We want to show that $\mathbb{Q}[\sqrt{2}] \subsetneqq \mathbb{Q}[\sqrt{2}+\sqrt{3}]$.
Answer: We know that $\mathbb{Q}[\sqrt{2}]$ is the smallest integral domain which containts $\mathbb{Q}\cup\{\sqrt{2}\}$ & $\mathbb{Q}[\sqrt{2}+\sqrt{3}]$ is the smallest integral domain which containts $\mathbb{Q}\cup\{\sqrt{2}+\sqrt{3}\}$. So, for $``\subseteq"$, we have to proove that $\sqrt{2}\in \mathbb{Q}[\sqrt{2}+\sqrt{3}]$.

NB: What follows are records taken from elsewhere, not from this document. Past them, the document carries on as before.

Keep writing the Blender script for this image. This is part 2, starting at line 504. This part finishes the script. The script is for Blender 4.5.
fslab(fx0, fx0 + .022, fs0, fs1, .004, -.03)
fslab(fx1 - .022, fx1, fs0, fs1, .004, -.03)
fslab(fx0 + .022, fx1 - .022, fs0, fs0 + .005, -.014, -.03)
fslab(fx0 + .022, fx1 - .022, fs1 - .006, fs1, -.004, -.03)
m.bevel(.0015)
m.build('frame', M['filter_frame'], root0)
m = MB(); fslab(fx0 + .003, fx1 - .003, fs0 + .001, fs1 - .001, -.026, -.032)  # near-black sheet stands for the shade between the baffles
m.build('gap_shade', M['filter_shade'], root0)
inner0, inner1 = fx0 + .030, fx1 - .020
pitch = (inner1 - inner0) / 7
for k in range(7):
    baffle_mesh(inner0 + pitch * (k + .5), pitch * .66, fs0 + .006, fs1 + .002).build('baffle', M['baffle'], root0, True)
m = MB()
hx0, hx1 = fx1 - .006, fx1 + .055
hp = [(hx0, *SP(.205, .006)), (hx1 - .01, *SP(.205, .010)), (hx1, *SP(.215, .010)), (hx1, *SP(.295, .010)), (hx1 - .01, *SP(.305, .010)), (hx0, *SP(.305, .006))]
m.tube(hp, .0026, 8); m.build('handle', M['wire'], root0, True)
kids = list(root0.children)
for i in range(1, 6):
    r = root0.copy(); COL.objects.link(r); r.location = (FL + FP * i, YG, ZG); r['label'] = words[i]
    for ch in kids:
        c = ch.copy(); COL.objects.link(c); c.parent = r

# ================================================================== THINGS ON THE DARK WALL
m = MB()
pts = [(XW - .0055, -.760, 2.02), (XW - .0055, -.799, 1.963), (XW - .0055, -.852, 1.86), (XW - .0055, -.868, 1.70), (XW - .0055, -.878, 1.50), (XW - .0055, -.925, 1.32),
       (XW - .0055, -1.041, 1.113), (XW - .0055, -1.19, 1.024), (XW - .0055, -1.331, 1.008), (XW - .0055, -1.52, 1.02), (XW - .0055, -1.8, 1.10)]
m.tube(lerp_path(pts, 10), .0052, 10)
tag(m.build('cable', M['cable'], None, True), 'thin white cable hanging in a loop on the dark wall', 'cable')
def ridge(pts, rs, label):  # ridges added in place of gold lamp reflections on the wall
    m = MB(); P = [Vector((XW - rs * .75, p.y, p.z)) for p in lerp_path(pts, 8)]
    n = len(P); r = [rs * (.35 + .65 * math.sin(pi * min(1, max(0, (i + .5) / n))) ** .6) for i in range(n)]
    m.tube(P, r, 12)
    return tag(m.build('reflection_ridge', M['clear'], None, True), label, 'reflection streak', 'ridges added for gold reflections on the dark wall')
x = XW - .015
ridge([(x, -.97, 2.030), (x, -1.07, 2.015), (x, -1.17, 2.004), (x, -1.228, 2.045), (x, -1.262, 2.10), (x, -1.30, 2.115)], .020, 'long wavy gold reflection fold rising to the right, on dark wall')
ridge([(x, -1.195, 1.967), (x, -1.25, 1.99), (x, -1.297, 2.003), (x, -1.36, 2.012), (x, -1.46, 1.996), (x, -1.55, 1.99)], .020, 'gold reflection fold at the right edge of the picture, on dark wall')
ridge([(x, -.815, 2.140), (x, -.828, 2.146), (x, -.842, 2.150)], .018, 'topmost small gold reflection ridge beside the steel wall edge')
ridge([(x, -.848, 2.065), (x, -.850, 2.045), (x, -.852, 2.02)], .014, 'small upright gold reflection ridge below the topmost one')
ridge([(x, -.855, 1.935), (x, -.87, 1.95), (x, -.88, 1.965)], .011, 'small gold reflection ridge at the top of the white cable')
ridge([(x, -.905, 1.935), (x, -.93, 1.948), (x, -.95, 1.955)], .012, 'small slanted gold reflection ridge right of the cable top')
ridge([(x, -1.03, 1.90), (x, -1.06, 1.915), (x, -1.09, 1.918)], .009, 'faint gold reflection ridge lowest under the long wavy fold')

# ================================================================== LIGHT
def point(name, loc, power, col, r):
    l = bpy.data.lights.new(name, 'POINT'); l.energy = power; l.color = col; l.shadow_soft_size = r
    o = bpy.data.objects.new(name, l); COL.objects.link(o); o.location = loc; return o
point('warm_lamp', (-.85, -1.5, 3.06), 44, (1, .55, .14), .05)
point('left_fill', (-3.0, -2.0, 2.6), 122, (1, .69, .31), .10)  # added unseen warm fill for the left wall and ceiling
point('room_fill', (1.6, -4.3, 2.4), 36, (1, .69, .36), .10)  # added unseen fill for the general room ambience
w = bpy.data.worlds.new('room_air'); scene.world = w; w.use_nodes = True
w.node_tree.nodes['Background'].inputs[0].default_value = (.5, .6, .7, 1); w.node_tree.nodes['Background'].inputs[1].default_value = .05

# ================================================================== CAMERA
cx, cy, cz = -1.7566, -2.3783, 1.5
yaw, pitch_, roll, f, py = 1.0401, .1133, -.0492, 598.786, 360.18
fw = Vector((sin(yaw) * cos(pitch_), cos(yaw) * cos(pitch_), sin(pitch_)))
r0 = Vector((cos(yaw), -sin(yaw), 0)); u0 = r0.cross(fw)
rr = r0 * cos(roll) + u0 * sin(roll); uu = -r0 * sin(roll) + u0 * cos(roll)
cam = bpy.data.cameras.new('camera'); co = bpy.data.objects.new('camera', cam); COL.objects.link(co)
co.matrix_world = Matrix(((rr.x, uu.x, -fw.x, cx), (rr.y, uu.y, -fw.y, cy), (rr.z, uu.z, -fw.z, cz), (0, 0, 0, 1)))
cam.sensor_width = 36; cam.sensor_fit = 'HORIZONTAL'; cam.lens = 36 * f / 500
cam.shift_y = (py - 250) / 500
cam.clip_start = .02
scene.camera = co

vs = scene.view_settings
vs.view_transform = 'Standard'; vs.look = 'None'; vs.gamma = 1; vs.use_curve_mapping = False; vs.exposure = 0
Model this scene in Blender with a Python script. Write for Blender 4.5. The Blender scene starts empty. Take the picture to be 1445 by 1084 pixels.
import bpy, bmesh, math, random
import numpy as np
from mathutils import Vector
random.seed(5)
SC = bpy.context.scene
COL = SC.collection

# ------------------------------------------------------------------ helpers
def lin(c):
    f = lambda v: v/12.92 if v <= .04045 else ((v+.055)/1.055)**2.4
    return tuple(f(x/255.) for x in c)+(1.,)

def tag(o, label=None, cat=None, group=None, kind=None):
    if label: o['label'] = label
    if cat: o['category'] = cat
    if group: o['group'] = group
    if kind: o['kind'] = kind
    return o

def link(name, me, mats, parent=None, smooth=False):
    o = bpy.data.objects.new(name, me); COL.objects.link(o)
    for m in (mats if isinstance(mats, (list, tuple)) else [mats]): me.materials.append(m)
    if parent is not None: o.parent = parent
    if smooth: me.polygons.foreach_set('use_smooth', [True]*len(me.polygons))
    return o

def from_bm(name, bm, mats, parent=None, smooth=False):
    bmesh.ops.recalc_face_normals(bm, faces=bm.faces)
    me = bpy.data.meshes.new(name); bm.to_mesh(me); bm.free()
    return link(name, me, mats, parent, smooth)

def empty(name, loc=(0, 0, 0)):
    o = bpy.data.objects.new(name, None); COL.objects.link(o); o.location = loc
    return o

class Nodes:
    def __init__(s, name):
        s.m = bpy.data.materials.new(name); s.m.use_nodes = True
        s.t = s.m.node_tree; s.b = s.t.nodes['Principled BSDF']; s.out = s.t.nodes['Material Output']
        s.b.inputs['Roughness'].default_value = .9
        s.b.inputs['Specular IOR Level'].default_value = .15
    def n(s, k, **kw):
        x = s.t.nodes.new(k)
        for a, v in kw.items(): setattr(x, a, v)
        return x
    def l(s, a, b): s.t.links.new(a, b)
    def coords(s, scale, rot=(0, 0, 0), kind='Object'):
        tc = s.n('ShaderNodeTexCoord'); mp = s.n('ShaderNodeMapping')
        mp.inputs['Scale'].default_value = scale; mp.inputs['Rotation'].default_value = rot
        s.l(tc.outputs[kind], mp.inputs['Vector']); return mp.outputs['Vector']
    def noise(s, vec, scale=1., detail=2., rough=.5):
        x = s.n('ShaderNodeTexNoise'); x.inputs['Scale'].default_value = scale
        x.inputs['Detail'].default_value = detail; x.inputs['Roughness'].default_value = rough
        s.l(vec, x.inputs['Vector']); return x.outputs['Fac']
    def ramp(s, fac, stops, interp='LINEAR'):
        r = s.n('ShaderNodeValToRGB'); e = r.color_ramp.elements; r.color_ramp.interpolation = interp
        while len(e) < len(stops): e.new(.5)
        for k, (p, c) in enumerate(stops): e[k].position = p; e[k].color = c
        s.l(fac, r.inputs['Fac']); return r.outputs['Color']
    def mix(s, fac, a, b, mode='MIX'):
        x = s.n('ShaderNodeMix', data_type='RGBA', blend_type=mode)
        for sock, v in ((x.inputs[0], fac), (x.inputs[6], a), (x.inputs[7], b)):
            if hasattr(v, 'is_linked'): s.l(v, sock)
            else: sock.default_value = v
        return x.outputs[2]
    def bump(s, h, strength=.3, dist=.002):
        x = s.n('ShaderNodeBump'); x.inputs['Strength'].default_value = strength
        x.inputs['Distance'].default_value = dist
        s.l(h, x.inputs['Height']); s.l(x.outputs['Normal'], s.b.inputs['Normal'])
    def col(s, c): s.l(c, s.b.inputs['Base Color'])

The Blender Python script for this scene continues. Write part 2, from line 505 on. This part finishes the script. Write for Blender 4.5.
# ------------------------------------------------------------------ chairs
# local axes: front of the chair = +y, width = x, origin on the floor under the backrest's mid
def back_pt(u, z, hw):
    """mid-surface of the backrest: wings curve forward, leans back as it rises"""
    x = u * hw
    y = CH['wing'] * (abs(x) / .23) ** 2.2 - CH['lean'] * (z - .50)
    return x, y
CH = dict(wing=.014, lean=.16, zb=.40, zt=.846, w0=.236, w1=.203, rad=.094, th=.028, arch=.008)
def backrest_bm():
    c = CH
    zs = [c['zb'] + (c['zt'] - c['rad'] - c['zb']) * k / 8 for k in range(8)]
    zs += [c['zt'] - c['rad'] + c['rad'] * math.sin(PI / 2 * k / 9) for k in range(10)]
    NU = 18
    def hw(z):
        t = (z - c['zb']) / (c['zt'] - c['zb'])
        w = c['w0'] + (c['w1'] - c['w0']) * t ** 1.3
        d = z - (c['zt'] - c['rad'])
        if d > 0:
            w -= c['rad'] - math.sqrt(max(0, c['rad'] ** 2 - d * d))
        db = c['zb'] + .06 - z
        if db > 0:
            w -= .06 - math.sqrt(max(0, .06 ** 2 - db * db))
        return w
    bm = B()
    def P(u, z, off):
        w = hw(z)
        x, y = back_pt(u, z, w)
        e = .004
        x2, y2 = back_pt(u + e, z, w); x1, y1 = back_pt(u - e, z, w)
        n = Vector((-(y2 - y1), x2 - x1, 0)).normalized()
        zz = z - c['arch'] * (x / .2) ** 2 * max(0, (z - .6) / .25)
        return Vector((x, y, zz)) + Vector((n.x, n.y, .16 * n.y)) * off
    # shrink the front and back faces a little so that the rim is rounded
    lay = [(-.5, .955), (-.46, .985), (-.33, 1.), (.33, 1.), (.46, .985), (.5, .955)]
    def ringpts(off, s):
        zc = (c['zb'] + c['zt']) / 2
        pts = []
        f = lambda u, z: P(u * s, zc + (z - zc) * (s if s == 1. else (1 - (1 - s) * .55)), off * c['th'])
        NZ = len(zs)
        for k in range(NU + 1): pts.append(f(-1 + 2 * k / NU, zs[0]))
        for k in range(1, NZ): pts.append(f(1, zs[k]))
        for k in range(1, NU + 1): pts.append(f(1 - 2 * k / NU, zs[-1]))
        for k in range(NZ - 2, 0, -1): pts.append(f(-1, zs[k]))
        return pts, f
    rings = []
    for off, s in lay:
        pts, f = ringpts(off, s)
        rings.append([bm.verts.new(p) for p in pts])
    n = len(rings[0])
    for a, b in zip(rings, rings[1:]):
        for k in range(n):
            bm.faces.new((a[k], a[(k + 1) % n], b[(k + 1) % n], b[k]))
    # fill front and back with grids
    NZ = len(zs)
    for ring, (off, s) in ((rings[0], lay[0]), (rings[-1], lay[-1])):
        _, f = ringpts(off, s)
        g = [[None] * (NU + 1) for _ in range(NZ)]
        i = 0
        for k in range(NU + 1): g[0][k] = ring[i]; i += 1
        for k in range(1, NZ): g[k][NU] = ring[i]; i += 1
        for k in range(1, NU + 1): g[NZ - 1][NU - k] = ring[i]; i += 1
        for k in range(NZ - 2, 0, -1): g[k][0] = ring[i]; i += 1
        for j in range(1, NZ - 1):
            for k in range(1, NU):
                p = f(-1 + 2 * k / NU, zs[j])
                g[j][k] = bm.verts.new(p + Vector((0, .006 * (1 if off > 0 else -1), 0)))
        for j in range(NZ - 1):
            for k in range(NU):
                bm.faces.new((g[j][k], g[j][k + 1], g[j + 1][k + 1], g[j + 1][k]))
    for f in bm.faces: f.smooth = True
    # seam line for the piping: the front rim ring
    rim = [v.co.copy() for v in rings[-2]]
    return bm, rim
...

It's clear that $\sqrt{2}+\sqrt{3} \in \mathbb{Q}[\sqrt{2}+\sqrt{3}]$.
I have seen in a book that $$-\sqrt{2}+\sqrt{3}=\frac{1}{\sqrt{2}+\sqrt{3}} \in \mathbb{Q}[\sqrt{2}+\sqrt{3}]\ \ (*)$$ and I don't understand why this happens. Could you explain this please?
If this is valid, then we can see that $\sqrt{2}=\frac{1}{2}(\sqrt{2}+\sqrt{3})-\frac{1}{2}(-\sqrt{2}+\sqrt{3})\in \mathbb{Q}[\sqrt{2}+\sqrt{3}]$ and we are done.
Now for $``\neq".$ We suppose that $\sqrt{2}+\sqrt{3}\in \mathbb{Q}[\sqrt{2}]$. We know that $\mathbb{Q}[\sqrt{2}]$ is a $\mathbb{Q}$-vector space and $\{1,\sqrt{2}\}$ is one base. So, $$\sqrt{2}+\sqrt{3}\in \mathbb{Q}[\sqrt{2}]=\langle 1,\sqrt{2} \rangle \iff \exists \ a,b \in \mathbb{Q}:\sqrt{2}+\sqrt{3}=a+b\sqrt2.$$ We have the cases: If $a=b=0$, then $\sqrt{2}=-\sqrt{3}$, contradiction. If $a=0,b\neq0$, then $b=\frac{\sqrt{2}+\sqrt{3}}{\sqrt{2}} \notin \mathbb{Q}$, contradiction. If $b=0,a\neq0$, then $a=\sqrt{2}+\sqrt{3}\notin \mathbb{Q}$, contradiction. If $ab\neq0$, then $\sqrt{3}=a+(b-1)\sqrt{2}\implies3=a^2+2a(b-1)\sqrt{2}+2(b-1)^2$. If $b=1$ then $a=\pm \sqrt{3}\notin \mathbb{Q}$, contradiction. If $b\neq1$, then $\frac{3-a^2-2(b-1)^2}{2a(b-1)}=\sqrt{2}$, contradiction. So, $\sqrt{2}+\sqrt{3}\notin \mathbb{Q}[\sqrt{2}]$, and finally $\mathbb{Q}[\sqrt{2}] \subsetneqq \mathbb{Q}[\sqrt{2}+\sqrt{3}]$.
I would like to explain me the $(*)$ relation and check the other part. Any other way is welcome. Thank you in advance.
An idea using your own work: you've already shown that $\;-\sqrt2+\sqrt3\in\Bbb Q(\sqrt2+\sqrt3)\;$ , so we also get that
$$2\sqrt3=(-\sqrt2+\sqrt3)+(\sqrt2+\sqrt3)\in\Bbb Q(\sqrt2+\sqrt3)\implies \sqrt3\in\Bbb Q(\sqrt2+\sqrt3)$$
Thus, if $\;\Bbb Q(\sqrt2)=\Bbb Q(\sqrt2+\sqrt3)\;$ , then $\;\sqrt3\in\Bbb Q(\sqrt2)\;$ , but then
$$\sqrt3=a+b\sqrt2\;,\;\;a,b\in\Bbb Q\implies 3=a^2+2b^2+2ab\sqrt2\implies$$
$$\sqrt2=\frac{3-a^2-2b^2}{2ab}\in\Bbb Q\;,\;\;\text{ contradiction}$$
I leave to you to check in the above the easy cases when $\;a=0\;$ or $\;b=0\;$ .